▸ **Exercise objective**
Restate word for word the lines of the data below, from the first through the one that has "1.6, .45, 260)".

▸ **Data shown**
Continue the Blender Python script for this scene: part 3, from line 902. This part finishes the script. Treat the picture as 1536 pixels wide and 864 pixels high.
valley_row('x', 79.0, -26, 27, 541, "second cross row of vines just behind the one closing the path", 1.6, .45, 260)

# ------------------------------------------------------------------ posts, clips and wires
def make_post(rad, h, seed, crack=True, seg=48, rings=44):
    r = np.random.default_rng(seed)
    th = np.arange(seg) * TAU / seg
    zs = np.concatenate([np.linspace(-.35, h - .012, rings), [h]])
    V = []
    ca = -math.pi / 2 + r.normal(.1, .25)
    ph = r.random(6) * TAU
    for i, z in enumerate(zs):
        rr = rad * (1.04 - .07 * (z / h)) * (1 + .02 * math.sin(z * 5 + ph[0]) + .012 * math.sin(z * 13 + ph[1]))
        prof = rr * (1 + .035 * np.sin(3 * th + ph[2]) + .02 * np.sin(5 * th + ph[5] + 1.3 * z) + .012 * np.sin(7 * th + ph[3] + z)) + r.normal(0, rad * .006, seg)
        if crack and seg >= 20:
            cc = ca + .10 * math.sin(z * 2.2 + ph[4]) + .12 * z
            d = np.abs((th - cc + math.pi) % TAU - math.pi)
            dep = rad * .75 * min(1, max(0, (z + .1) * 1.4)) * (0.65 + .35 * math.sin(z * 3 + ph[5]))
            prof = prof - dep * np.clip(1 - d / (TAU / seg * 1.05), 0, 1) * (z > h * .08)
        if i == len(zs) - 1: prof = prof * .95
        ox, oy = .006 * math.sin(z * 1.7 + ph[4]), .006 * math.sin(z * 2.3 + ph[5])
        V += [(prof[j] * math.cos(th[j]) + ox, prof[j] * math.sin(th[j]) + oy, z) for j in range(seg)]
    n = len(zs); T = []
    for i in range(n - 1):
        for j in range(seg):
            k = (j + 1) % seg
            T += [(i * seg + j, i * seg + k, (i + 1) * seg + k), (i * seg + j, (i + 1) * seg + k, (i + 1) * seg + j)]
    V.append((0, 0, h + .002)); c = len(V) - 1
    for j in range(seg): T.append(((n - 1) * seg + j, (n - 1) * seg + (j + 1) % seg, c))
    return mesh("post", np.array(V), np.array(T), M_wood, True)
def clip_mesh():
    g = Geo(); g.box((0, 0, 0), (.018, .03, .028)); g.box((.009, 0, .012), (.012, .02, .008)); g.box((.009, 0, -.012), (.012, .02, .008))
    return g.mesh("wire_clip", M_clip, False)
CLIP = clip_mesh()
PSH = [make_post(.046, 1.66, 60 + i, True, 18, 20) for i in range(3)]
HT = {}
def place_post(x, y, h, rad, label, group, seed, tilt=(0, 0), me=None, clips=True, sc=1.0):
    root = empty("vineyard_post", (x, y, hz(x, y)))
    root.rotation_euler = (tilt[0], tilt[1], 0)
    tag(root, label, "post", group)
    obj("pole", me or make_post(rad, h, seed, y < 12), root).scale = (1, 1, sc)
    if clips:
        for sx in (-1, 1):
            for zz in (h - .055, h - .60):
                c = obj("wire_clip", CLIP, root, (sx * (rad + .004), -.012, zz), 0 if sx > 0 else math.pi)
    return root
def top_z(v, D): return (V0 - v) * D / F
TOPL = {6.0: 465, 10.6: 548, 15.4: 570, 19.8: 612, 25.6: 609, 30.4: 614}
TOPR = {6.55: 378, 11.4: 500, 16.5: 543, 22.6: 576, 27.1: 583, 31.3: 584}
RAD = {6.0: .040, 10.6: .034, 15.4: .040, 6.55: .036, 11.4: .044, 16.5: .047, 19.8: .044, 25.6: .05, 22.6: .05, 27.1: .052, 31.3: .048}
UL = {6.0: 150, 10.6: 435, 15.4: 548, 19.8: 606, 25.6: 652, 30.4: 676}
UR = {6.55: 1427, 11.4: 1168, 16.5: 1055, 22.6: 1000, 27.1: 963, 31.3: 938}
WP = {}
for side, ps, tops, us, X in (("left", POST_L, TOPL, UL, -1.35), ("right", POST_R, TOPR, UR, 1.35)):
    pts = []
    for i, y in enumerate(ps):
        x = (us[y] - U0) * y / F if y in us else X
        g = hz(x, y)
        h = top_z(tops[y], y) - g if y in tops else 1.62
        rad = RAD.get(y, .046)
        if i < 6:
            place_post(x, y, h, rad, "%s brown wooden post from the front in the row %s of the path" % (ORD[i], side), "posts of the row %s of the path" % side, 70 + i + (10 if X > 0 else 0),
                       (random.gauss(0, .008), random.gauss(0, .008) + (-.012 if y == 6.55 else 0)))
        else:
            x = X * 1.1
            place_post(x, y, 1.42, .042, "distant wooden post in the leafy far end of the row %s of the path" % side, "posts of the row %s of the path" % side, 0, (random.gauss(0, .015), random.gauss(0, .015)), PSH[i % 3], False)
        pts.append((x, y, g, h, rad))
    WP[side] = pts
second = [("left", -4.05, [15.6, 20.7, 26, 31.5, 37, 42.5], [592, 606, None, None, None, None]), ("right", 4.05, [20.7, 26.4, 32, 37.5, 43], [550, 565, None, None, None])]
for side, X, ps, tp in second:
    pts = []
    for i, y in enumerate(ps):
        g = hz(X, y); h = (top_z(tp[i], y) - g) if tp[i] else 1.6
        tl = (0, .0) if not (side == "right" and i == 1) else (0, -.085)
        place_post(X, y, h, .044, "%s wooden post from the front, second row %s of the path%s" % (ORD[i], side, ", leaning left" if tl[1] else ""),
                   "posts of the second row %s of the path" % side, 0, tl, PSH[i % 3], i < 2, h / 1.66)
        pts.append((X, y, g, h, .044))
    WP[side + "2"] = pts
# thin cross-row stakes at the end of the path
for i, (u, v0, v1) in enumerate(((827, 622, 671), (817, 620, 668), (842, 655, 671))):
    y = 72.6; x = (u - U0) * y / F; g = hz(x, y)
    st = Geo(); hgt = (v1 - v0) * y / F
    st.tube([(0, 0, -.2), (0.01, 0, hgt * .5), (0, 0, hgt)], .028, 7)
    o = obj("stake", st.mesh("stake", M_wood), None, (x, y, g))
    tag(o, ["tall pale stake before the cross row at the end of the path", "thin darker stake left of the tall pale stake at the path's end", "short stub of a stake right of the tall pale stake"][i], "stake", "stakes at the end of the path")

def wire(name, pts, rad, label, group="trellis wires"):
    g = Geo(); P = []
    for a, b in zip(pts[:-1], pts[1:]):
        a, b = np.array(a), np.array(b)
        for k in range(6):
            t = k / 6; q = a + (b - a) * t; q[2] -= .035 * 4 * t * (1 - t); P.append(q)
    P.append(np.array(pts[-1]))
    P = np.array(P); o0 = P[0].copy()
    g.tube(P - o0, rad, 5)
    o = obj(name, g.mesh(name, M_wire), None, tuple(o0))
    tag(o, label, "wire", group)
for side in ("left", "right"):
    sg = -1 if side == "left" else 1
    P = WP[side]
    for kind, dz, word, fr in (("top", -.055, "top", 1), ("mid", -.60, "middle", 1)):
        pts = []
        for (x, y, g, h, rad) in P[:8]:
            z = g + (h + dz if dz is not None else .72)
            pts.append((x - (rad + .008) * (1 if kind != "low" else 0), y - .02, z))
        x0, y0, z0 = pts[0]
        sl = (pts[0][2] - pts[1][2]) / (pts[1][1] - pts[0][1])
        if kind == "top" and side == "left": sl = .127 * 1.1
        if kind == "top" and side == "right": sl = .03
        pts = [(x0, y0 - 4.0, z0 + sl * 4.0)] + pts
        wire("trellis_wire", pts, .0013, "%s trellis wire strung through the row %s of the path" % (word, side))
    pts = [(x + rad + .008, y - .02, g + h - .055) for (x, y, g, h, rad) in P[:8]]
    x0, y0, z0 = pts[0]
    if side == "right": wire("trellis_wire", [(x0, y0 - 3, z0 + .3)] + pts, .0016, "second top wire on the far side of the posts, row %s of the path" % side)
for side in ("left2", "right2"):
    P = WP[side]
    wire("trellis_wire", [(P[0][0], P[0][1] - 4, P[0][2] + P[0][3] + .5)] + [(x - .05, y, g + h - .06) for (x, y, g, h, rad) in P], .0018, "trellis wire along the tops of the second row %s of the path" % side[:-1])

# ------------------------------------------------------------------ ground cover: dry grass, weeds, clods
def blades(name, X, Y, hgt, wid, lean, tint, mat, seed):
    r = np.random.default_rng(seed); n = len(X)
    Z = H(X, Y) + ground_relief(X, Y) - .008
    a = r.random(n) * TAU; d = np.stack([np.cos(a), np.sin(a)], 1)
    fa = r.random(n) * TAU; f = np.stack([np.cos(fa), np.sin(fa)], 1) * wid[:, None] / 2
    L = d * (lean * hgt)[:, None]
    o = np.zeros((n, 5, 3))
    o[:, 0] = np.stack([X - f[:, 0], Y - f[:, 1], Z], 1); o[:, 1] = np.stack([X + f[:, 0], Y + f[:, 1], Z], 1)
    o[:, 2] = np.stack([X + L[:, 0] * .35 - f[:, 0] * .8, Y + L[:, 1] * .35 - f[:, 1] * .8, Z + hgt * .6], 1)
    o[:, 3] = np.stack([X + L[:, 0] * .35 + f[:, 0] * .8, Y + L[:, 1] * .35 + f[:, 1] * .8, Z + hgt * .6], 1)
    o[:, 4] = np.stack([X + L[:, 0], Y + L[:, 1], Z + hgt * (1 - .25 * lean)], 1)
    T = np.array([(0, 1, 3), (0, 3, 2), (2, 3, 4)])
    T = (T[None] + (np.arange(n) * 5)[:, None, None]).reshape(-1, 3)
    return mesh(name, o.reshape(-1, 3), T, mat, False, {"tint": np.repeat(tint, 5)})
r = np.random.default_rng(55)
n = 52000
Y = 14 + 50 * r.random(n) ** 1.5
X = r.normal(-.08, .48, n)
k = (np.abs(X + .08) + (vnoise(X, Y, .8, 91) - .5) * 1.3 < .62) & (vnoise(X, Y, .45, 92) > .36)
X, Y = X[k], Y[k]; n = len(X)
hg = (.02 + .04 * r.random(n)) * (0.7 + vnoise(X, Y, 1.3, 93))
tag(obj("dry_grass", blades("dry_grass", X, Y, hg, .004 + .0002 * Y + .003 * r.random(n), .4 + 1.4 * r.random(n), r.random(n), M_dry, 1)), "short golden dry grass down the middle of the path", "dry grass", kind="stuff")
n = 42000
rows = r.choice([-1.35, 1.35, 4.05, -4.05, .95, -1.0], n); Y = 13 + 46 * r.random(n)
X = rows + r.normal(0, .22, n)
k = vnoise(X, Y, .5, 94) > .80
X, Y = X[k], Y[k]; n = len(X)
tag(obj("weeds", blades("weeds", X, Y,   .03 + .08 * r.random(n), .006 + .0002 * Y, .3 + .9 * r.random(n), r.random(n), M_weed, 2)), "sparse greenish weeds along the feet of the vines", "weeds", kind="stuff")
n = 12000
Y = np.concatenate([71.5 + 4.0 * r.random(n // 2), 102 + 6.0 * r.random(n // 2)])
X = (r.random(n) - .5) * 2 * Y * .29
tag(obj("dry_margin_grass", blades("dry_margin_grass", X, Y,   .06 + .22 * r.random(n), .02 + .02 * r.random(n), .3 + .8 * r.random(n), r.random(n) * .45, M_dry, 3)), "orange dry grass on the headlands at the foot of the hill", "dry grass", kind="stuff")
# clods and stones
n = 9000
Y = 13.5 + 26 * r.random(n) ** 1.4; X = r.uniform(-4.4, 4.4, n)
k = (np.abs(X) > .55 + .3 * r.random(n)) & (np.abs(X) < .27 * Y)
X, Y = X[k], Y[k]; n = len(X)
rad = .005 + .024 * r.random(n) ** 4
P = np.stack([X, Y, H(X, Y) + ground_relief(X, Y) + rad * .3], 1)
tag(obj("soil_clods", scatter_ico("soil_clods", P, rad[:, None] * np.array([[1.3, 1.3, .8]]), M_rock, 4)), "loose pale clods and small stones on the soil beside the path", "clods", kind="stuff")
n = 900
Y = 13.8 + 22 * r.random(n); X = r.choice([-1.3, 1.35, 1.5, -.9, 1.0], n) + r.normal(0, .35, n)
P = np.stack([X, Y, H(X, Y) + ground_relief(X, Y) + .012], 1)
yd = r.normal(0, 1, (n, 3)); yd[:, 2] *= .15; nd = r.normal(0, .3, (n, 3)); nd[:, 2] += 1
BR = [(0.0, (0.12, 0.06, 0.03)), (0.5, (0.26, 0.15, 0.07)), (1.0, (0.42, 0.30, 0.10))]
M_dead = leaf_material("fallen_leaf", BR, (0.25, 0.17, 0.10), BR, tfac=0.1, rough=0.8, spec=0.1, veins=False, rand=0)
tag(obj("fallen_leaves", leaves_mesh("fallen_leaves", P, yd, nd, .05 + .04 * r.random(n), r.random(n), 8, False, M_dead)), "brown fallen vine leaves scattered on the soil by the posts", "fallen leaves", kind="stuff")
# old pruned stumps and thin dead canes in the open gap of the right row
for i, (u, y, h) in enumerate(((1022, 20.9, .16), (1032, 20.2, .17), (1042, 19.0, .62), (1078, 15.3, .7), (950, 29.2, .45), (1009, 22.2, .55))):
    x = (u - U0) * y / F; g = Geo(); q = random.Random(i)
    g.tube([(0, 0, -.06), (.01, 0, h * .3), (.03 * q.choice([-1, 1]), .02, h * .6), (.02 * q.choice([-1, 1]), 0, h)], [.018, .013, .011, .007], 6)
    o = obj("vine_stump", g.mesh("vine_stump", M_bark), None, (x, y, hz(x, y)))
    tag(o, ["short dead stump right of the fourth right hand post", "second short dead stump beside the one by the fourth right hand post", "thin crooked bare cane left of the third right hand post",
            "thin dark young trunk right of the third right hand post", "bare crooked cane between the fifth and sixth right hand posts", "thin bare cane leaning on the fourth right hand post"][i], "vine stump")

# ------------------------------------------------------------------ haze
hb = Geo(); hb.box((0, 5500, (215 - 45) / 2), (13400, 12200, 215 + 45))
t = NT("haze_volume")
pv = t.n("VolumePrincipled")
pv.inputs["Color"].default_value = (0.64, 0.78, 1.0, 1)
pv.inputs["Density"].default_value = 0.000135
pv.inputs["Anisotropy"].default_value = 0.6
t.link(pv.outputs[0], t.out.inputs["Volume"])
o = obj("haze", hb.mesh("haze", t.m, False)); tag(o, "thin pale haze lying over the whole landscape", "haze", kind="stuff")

▸ **Solution to this problem**
Continue the Blender Python script for this scene: part 3, from line 902. This part finishes the script. Treat the picture as 1536 pixels wide and 864 pixels high.
valley_row('x', 79.0, -26, 27, 541, "second cross row of vines just behind the one closing the path", 1.6, .45, 260)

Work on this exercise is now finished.